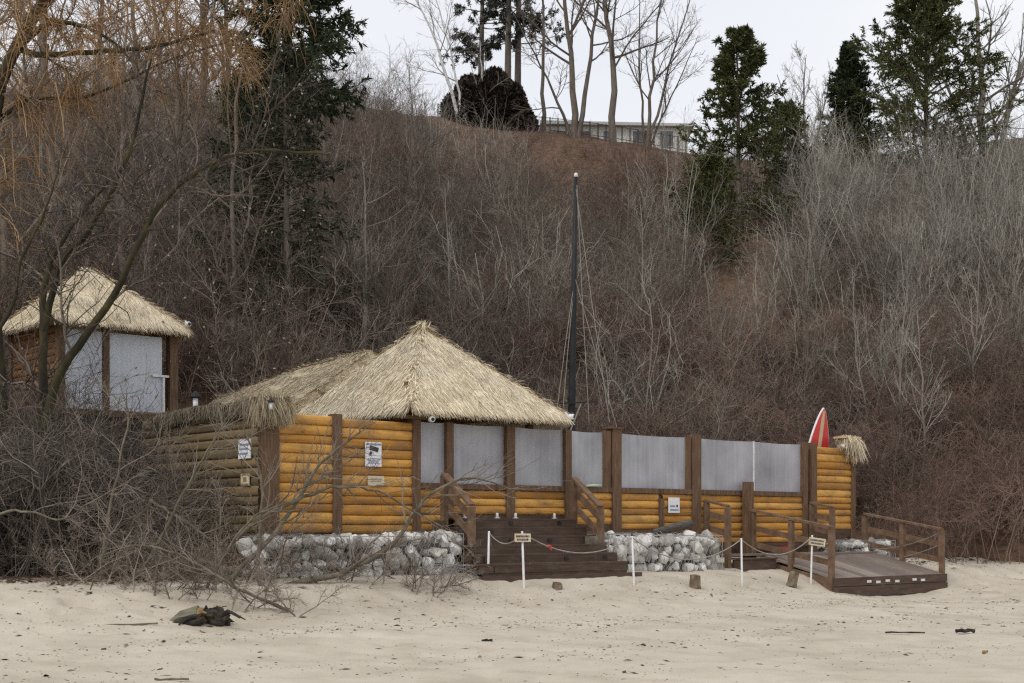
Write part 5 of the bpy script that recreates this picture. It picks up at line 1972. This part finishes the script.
fallen('thick mossy bough lying along the foot of the left gabions', [(238, 598, 22.6), (300, 583, 23.0), (350, 570, 23.4), (392, 545, 23.7), (415, 512, 23.8), (432, 492, 23.9), (470, 478, 24.2), (515, 492, 24.4)], .06, .010, 201, (16, 8), .26, ('deadwood', 'brush'))
fallen('straight grey bough slanting up across the first log panel', [(228, 580, 22.4), (265, 545, 22.6), (298, 500, 22.8), (325, 460, 22.9), (352, 438, 23.0), (366, 424, 23.0)], .045, .010, 202, (14, 8), .34)
fallen('arched bough curving over the log panels towards the stairs', [(236, 540, 22.5), (265, 515, 22.6), (310, 495, 22.8), (345, 487, 23.0), (380, 492, 23.2), (412, 510, 23.4), (455, 534, 23.6)], .04, .009, 203, (16, 8), .3)
fallen('forked bough rising in front of the corner post', [(262, 600, 22.3), (258, 560, 22.3), (262, 500, 22.3), (260, 470, 22.3), (244, 430, 22.2), (246, 400, 22.2)], .035, .010, 204, (13, 8), .38)
fallen('long pale bough leaning left across the weathered side fence', [(128, 590, 22.0), (160, 540, 22.0), (185, 490, 22.0), (215, 440, 22.0), (236, 400, 22.0)], .03, .007, 205, (10, 7), .35)
fallen('pale bough standing upright in the brush left of the side fence', [(100, 585, 21.6), (106, 530, 21.6), (118, 470, 21.6), (128, 420, 21.7), (124, 395, 21.7)], .028, .007, 206, (10, 7), .4)
fallen('low pale bough lying over the brush at the left edge', [(-20, 520, 21.2), (20, 510, 21.2), (60, 520, 21.2), (95, 500, 21.2), (150, 470, 21.2)], .022, .006, 207, (10, 7), .4)
fallen('bough lying on the sand edge in front of the brush pile', [(290, 610, 20.9), (240, 590, 20.9), (190, 560, 21.0), (140, 545, 21.0), (90, 560, 21.2)], .03, .007, 208, (14, 8), .35)
fallen('curved bough sticking out of the brush towards the lower fence', [(200, 600, 21.6), (222, 560, 21.6), (250, 520, 21.7), (290, 500, 22.0), (330, 470, 22.4)], .028, .006, 209, (12, 8), .35)

fallen('slanting pale stem crossing the middle of the weathered side fence', [(150, 585, 23.4), (172, 520, 23.4), (200, 470, 23.3), (224, 425, 23.3)], .024, .006, 210, (14, 8), .4)
fallen('crooked pale stem with side shoots below the raised hut', [(60, 580, 24.2), (72, 530, 24.2), (66, 480, 24.2), (84, 430, 24.2)], .024, .006, 211, (14, 8), .42)
fallen('thin pale stem rising between the raised hut and the side fence', [(140, 580, 24.0), (146, 520, 24.0), (158, 460, 24.0), (160, 410, 24.0)], .022, .006, 212, (14, 8), .42)
fallen('low dark bough bending down to the sand before the side fence', [(150, 500, 23.0), (190, 525, 22.8), (215, 545, 22.6), (232, 575, 22.4)], .03, .01, 213, (12, 8), .4)
# brushwood mass
r = np.random.default_rng(300)
bw = MB()
n = 176
px = np.concatenate([r.uniform(-60, 270, 110), r.uniform(60, 300, 40), r.uniform(270, 455, 26)])
Yb = np.concatenate([np.where(px[:110] < 170, r.uniform(23.0, 25.6, 110), r.uniform(21.8, 24.2, 110)), r.uniform(20.6, 21.6, 40), r.uniform(23.2, 24.4, 26)])
X = (px - 512) * Yb / F
base = np.stack([X, Yb, beach_full(X, Yb) - .05], 1)
az = r.uniform(0, 6.28, n)
el = r.uniform(.25, 1.35, n)
ln = r.uniform(.7, 2.4, n)
ln[110:] = r.uniform(.4, 1.2, 66)
d = np.stack([np.cos(az) * np.cos(el), np.sin(az) * np.cos(el) * .6, np.sin(el)], 1)
pts = [base]
p = base
for q in range(8):
    p = p + d * (ln / 8)[:, None]
    d = nrm(d + r.normal(size=d.shape) * .13 + [0, 0, -.03])
    pts.append(p)
Q = np.stack(pts, 1)
R = (.0115 * r.uniform(.5, 1.4, n))[:, None] * np.linspace(1, .3, 9)[None]
add_tubes(bw, Q, R, 4)
B, RB = grow(Q, R, 12, .1, 1, 45, .42, 6, .02, .18, .55, .0036, .3, r)
add_tubes(bw, B, RB, 3)
B2, RB2 = grow(B, RB, 8, .1, 1, 42, .5, 5, 0, .2, .65, .0028, .3, r)
add_tubes(bw, B2, RB2, 3)
tag(bw.build('brushwood', 'brush'), 'grey tangle of dead brushwood piled before the weathered side fence', 'brushwood', kind='stuff')

# dead leaves still hanging in the left thicket
r = np.random.default_rng(303)
n = 450
px, py, Y = r.uniform(-20, 330, n), r.uniform(60, 420, n), r.uniform(27, 40, n)
c = np.stack([(px - 512) * Y / F, Y, EYE - (py - HZ) * Y / F], 1)
c = c[c[:, 2] > hill_z(c[:, 0], c[:, 1]) + .3]
dd_ = nrm(r.normal(size=c.shape) + [0, 0, -.6])
s = nrm(np.cross(dd_, r.normal(size=c.shape)))
mb = MB()
mb.quads(np.stack([c, c + dd_ * .04 - s * .022, c + dd_ * .085, c + dd_ * .04 + s * .022], 1))
tag(mb.build('withered_leaves', 'deadleaf'), 'pale withered leaves still hanging in the twigs on the left', 'leaves', kind='stuff')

^^^^

REQUIRED TASK =
Word for word, quote the full listing, omitting every picture.

THE RESPONSE =
Write part 5 of the bpy script that recreates this picture. It picks up at line 1972. This part finishes the script.
fallen('thick mossy bough lying along the foot of the left gabions', [(238, 598, 22.6), (300, 583, 23.0), (350, 570, 23.4), (392, 545, 23.7), (415, 512, 23.8), (432, 492, 23.9), (470, 478, 24.2), (515, 492, 24.4)], .06, .010, 201, (16, 8), .26, ('deadwood', 'brush'))
fallen('straight grey bough slanting up across the first log panel', [(228, 580, 22.4), (265, 545, 22.6), (298, 500, 22.8), (325, 460, 22.9), (352, 438, 23.0), (366, 424, 23.0)], .045, .010, 202, (14, 8), .34)
fallen('arched bough curving over the log panels towards the stairs', [(236, 540, 22.5), (265, 515, 22.6), (310, 495, 22.8), (345, 487, 23.0), (380, 492, 23.2), (412, 510, 23.4), (455, 534, 23.6)], .04, .009, 203, (16, 8), .3)
fallen('forked bough rising in front of the corner post', [(262, 600, 22.3), (258, 560, 22.3), (262, 500, 22.3), (260, 470, 22.3), (244, 430, 22.2), (246, 400, 22.2)], .035, .010, 204, (13, 8), .38)
fallen('long pale bough leaning left across the weathered side fence', [(128, 590, 22.0), (160, 540, 22.0), (185, 490, 22.0), (215, 440, 22.0), (236, 400, 22.0)], .03, .007, 205, (10, 7), .35)
fallen('pale bough standing upright in the brush left of the side fence', [(100, 585, 21.6), (106, 530, 21.6), (118, 470, 21.6), (128, 420, 21.7), (124, 395, 21.7)], .028, .007, 206, (10, 7), .4)
fallen('low pale bough lying over the brush at the left edge', [(-20, 520, 21.2), (20, 510, 21.2), (60, 520, 21.2), (95, 500, 21.2), (150, 470, 21.2)], .022, .006, 207, (10, 7), .4)
fallen('bough lying on the sand edge in front of the brush pile', [(290, 610, 20.9), (240, 590, 20.9), (190, 560, 21.0), (140, 545, 21.0), (90, 560, 21.2)], .03, .007, 208, (14, 8), .35)
fallen('curved bough sticking out of the brush towards the lower fence', [(200, 600, 21.6), (222, 560, 21.6), (250, 520, 21.7), (290, 500, 22.0), (330, 470, 22.4)], .028, .006, 209, (12, 8), .35)

fallen('slanting pale stem crossing the middle of the weathered side fence', [(150, 585, 23.4), (172, 520, 23.4), (200, 470, 23.3), (224, 425, 23.3)], .024, .006, 210, (14, 8), .4)
fallen('crooked pale stem with side shoots below the raised hut', [(60, 580, 24.2), (72, 530, 24.2), (66, 480, 24.2), (84, 430, 24.2)], .024, .006, 211, (14, 8), .42)
fallen('thin pale stem rising between the raised hut and the side fence', [(140, 580, 24.0), (146, 520, 24.0), (158, 460, 24.0), (160, 410, 24.0)], .022, .006, 212, (14, 8), .42)
fallen('low dark bough bending down to the sand before the side fence', [(150, 500, 23.0), (190, 525, 22.8), (215, 545, 22.6), (232, 575, 22.4)], .03, .01, 213, (12, 8), .4)
# brushwood mass
r = np.random.default_rng(300)
bw = MB()
n = 176
px = np.concatenate([r.uniform(-60, 270, 110), r.uniform(60, 300, 40), r.uniform(270, 455, 26)])
Yb = np.concatenate([np.where(px[:110] < 170, r.uniform(23.0, 25.6, 110), r.uniform(21.8, 24.2, 110)), r.uniform(20.6, 21.6, 40), r.uniform(23.2, 24.4, 26)])
X = (px - 512) * Yb / F
base = np.stack([X, Yb, beach_full(X, Yb) - .05], 1)
az = r.uniform(0, 6.28, n)
el = r.uniform(.25, 1.35, n)
ln = r.uniform(.7, 2.4, n)
ln[110:] = r.uniform(.4, 1.2, 66)
d = np.stack([np.cos(az) * np.cos(el), np.sin(az) * np.cos(el) * .6, np.sin(el)], 1)
pts = [base]
p = base
for q in range(8):
    p = p + d * (ln / 8)[:, None]
    d = nrm(d + r.normal(size=d.shape) * .13 + [0, 0, -.03])
    pts.append(p)
Q = np.stack(pts, 1)
R = (.0115 * r.uniform(.5, 1.4, n))[:, None] * np.linspace(1, .3, 9)[None]
add_tubes(bw, Q, R, 4)
B, RB = grow(Q, R, 12, .1, 1, 45, .42, 6, .02, .18, .55, .0036, .3, r)
add_tubes(bw, B, RB, 3)
B2, RB2 = grow(B, RB, 8, .1, 1, 42, .5, 5, 0, .2, .65, .0028, .3, r)
add_tubes(bw, B2, RB2, 3)
tag(bw.build('brushwood', 'brush'), 'grey tangle of dead brushwood piled before the weathered side fence', 'brushwood', kind='stuff')

# dead leaves still hanging in the left thicket
r = np.random.default_rng(303)
n = 450
px, py, Y = r.uniform(-20, 330, n), r.uniform(60, 420, n), r.uniform(27, 40, n)
c = np.stack([(px - 512) * Y / F, Y, EYE - (py - HZ) * Y / F], 1)
c = c[c[:, 2] > hill_z(c[:, 0], c[:, 1]) + .3]
dd_ = nrm(r.normal(size=c.shape) + [0, 0, -.6])
s = nrm(np.cross(dd_, r.normal(size=c.shape)))
mb = MB()
mb.quads(np.stack([c, c + dd_ * .04 - s * .022, c + dd_ * .085, c + dd_ * .04 + s * .022], 1))
tag(mb.build('withered_leaves', 'deadleaf'), 'pale withered leaves still hanging in the twigs on the left', 'leaves', kind='stuff')